A week after Newsom’s announcement, President Biden deployed 1,500 Guard troops to assist with border enforcement. An unidentified U.S. official told CNN, “These 1,500 military personnel will fill critical capability gaps, such as ground-based detection and monitoring, data entry, and warehouse support, until CBP can address these needs through contracted support. They will not be doing any law enforcement work.”
Sound familiar?
A final irony. I was attending UC Hastings law school in San Francisco while Newsom was mayor. Hastings is located in the city’s Tenderloin District, long known as its Skid Row. It was in the Tenderloin in the early 2000s that I personally first encountered so may of the scenes that today are horrifying quotidian (recall the 2007 SF Magazine story): Public drug use and sales, public defecation and urination, people screaming at demons only they could see at all hours of the day and night, fights, death, general human misery. By the time he left office the city was well into its own death spiral, with the veneer of tech wealth barely covering the anarchy just beneath.
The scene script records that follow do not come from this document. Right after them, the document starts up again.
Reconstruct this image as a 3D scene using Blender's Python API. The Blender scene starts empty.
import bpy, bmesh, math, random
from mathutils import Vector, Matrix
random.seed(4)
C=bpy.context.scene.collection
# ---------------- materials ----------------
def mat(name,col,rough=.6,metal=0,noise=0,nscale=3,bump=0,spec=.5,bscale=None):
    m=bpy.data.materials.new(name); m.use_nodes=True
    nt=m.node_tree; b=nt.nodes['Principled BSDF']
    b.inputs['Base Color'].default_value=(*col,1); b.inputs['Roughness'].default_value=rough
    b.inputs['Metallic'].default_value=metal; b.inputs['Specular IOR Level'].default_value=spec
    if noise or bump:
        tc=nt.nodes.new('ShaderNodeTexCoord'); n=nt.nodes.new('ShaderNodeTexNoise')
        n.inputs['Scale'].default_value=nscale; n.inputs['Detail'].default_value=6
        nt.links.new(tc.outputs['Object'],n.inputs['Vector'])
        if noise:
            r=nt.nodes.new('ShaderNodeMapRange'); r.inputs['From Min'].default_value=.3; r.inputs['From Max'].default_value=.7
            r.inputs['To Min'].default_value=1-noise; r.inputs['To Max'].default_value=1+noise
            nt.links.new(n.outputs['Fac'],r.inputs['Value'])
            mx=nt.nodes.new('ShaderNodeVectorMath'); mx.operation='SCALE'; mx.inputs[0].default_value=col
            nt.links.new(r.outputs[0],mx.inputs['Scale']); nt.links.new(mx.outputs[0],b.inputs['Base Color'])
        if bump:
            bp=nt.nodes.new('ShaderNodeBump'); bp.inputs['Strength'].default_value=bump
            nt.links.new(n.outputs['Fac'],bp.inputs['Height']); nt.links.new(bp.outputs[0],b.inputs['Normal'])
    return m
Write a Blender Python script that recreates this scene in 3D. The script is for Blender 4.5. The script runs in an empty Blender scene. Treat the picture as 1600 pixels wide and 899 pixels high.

Newsom himself was a sort of human anarchy in his term, sleeping with a teenager, showing up drunk in emergency rooms where police officers lay shot, declaring war on the cable cars, showing up drunk pretty much everywhere (he later checked himself into rehab and by all accounts no longer drinks heavily).
San Francisco declined on his watch as mayor, and California is declining precipitously on his watch as governor. Now, Newsom is sending federal troops into the city, starting in the Tenderloin where it all began 20 years ago.
It is for us Californians to wonder, then, is his deployment of the National Guard and CHP to beleaguered San Francisco a considered, strategic move — or another cry for help?